- WHAT THE TASK ASKS:
Quote from the first line below through the line that contains "S.camera = cam_o", both included, and leave the pictures out.
——————
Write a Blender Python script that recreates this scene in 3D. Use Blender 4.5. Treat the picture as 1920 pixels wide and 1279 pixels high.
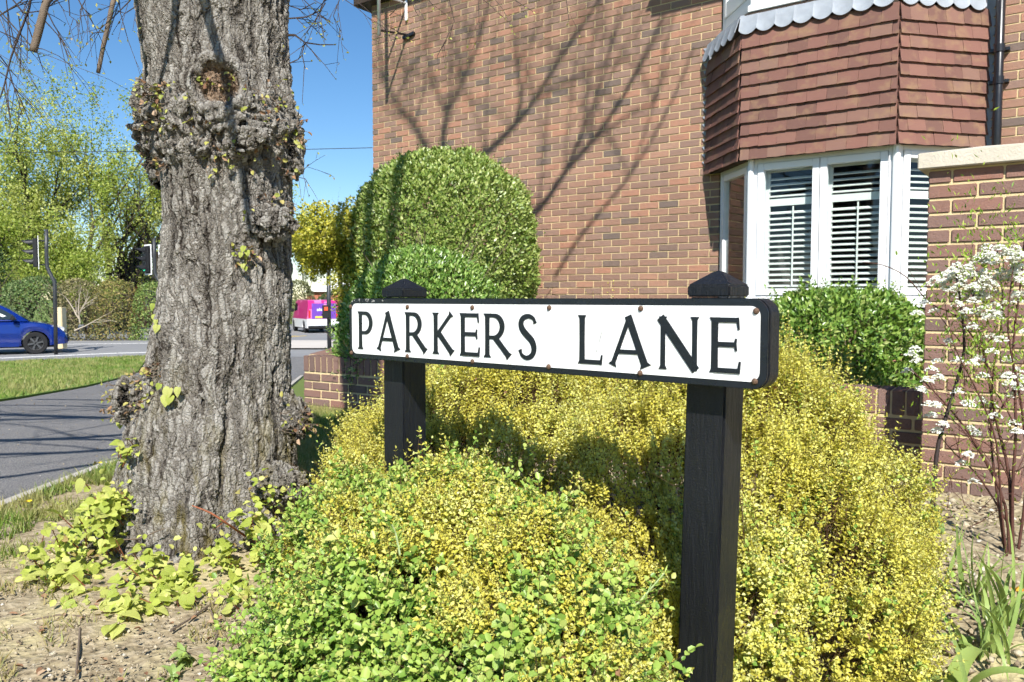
import bpy, bmesh, math, random
import numpy as np
from mathutils import Vector, Matrix, noise as mnoise

for o in list(bpy.data.objects):
    bpy.data.objects.remove(o)
S = bpy.context.scene
COL = S.collection
random.seed(7)
RNG = np.random.default_rng(11)
R = math.radians

# ---------------------------------------------------------------- camera, sky, sun, exposure
FPX, CX, CY = 1470.6, 960.0, 639.5
CAMZ = 1.0
PITCH = math.atan(79.5 / FPX)
cam = bpy.data.cameras.new('camera'); cam_o = bpy.data.objects.new('camera', cam); COL.objects.link(cam_o)
cam.sensor_width = 23.5; cam.lens = 18.0; cam.clip_start = 0.05; cam.clip_end = 3000
cam_o.location = (0, 0, CAMZ); cam_o.rotation_euler = (R(90) - PITCH, 0, 0)
cam.dof.use_dof = True; cam.dof.focus_distance = 2.1; cam.dof.aperture_fstop = 9.0
S.camera = cam_o

SUN_EL = R(43.0); SUN_H = (0.03, -1.0)          # towards the sun, in plan
w = bpy.data.worlds.new('World'); S.world = w; w.use_nodes = True
wn = w.node_tree; wn.nodes.clear()
sky = wn.nodes.new('ShaderNodeTexSky'); sky.sky_type = 'NISHITA'; sky.sun_disc = False
sky.sun_elevation = SUN_EL; sky.sun_rotation = math.pi; sky.altitude = 0; sky.air_density = 1.0; sky.dust_density = 0.0; sky.ozone_density = 3.6
bg = wn.nodes.new('ShaderNodeBackground'); bg.inputs['Strength'].default_value = 0.082
wo = wn.nodes.new('ShaderNodeOutputWorld')
hs = wn.nodes.new('ShaderNodeHueSaturation'); hs.inputs['Saturation'].default_value = 1.2
wn.links.new(sky.outputs[0], hs.inputs['Color']); wn.links.new(hs.outputs[0], bg.inputs[0]); wn.links.new(bg.outputs[0], wo.inputs[0])
sun = bpy.data.lights.new('sun', 'SUN'); sun_o = bpy.data.objects.new('sun', sun); COL.objects.link(sun_o)
sun.energy = 5.0; sun.angle = R(0.53); sun.color = (1.0, 0.965, 0.90)
hd = Vector((SUN_H[0], SUN_H[1], 0)).normalized()
sdir = Vector((-hd.x * math.cos(SUN_EL), -hd.y * math.cos(SUN_EL), -math.sin(SUN_EL)))
sun_o.rotation_euler = sdir.to_track_quat('-Z', 'Y').to_euler(); sun_o.location = (0, -10, 12)
S.view_settings.view_transform = 'Standard'; S.view_settings.look = 'None'
S.view_settings.exposure = 0.84; S.view_settings.gamma = 1.0; S.view_settings.use_curve_mapping = False
S.cycles.max_bounces = 4; S.cycles.diffuse_bounces = 2; S.cycles.glossy_bounces = 2; S.cycles.transmission_bounces = 2
S.cycles.use_adaptive_sampling = True; S.cycles.adaptive_threshold = 0.03; S.cycles.adaptive_min_samples = 12
S.cycles.transparent_max_bounces = 8; S.cycles.caustics_reflective = False; S.cycles.caustics_refractive = False
S.cycles.sample_clamp_indirect = 6.0

def ray(px, py):
    a = (px - CX) / FPX; b = -(py - CY) / FPX
    c, s = math.cos(PITCH), math.sin(PITCH)
    return Vector((a, c + b * s, -s + b * c))
def at(px, py, Y):
    """Point of the place seen at photo pixel (px, py) at distance Y ahead."""
    d = ray(px, py); k = Y / d.y
    return Vector((d.x * k, Y, CAMZ + d.z * k))
def gz(Y):
    """Height of the ground at distance Y ahead: level near the sign, falling to the road."""
    if Y < 7: return 0.0
    if Y < 18: return -0.7 * (Y - 7) / 11
    if Y < 30: return -0.7
    if Y < 46: return -0.7 - 0.33 * (Y - 30) / 16
    return -1.03
def on_ground(px, py):
    """Where the sight line through a photo pixel meets the ground."""
    d = ray(px, py); Y = 0.5
    while Y < 300:
        if CAMZ + d.z * Y / d.y <= gz(Y): break
        Y += 0.01
    return at(px, py, Y)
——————
- OUTPUT:
Write a Blender Python script that recreates this scene in 3D. Use Blender 4.5. Treat the picture as 1920 pixels wide and 1279 pixels high.
import bpy, bmesh, math, random
import numpy as np
from mathutils import Vector, Matrix, noise as mnoise

for o in list(bpy.data.objects):
    bpy.data.objects.remove(o)
S = bpy.context.scene
COL = S.collection
random.seed(7)
RNG = np.random.default_rng(11)
R = math.radians

# ---------------------------------------------------------------- camera, sky, sun, exposure
FPX, CX, CY = 1470.6, 960.0, 639.5
CAMZ = 1.0
PITCH = math.atan(79.5 / FPX)
cam = bpy.data.cameras.new('camera'); cam_o = bpy.data.objects.new('camera', cam); COL.objects.link(cam_o)
cam.sensor_width = 23.5; cam.lens = 18.0; cam.clip_start = 0.05; cam.clip_end = 3000
cam_o.location = (0, 0, CAMZ); cam_o.rotation_euler = (R(90) - PITCH, 0, 0)
cam.dof.use_dof = True; cam.dof.focus_distance = 2.1; cam.dof.aperture_fstop = 9.0
S.camera = cam_o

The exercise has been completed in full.